2.  Bondage (1 Cor. 7:15) is from a cognate of duoloo, which appears 133 times in the New Testament. It is the common word for slavery, bondservitude (e.g., vv. 21–23, ASV). Inspired writers never used this word in reference to marriage, unless verse 15 is the one exception out of 133—a very rare probability.

3.  Paul twice refers to marriage as a “bond” in the context (viz., “…bound unto a wife” [v. 27], “a wife is bound to her husband…” [v. 39]). Significantly, however, bound is from a completely different word (deo), meaning to bind, tie, or confine—literally or by obligation. This word has nothing to do with slavery and its bondage.

4.  The “bondage” the deserted spouse is not under (v. 15) is a “slavery” the spouse was not then and had never been under (as the perfect tense of duoloo [bondage] demands). Since the one deserted and the deserter were married, but the one deserted was not and never had been under the “bondage” of verse 15, said “bondage” could not refer to marriage itself.

5.  The “bondage” to which Paul refers is one that an uninformed Christian might believe existed, requiring him or her to remain with the anti-Christian deserter, even at the cost of one’s soul. No such obligation exists, said Paul.

This passage contains no so-called “Pauline privilege” that grants a second Scriptural ground for divorce and remarriage. Jesus teaches that when a marriage dissolves apart from the cause of fornication, neither party has the right to remarry unless and until the one abandoning the marriage has committed or commits fornication (Mat. 19:9). In such a case, only the innocent spouse has that Scriptural right. There remains one—and only one—Scriptural ground for divorce and remarriage—fornication on the part of one’s spouse. Neither desertion nor any other cause of the dissolution of a God-ordained marriage (Mat. 19:6) constitutes an additional Divinely-ordained ground for remarriage.

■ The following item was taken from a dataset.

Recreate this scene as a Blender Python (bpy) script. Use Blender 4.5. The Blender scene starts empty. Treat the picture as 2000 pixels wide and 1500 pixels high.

Paul was not merely offering an uninspired optional “opinion” in 1 Corinthians 7:12–15, nor was he extending an additional exception to Jesus words (Mat. 19:9). All of the New Testament (as is the Old) is God’s revelation via inspired men. Thus the words of Paul, John, Peter, and the other New Testament writers are as authoritative as the words of Jesus. The Holy Spirit, Whom the Lord Jesus told the apostles He would send upon them from the Father, supplied those words (John 14:26; 16:13; 1 Cor. 2:10, 13; 14:37; 2 Tim. 3:16; 2 Pet. 1:20–21; 3:15–16; et al.)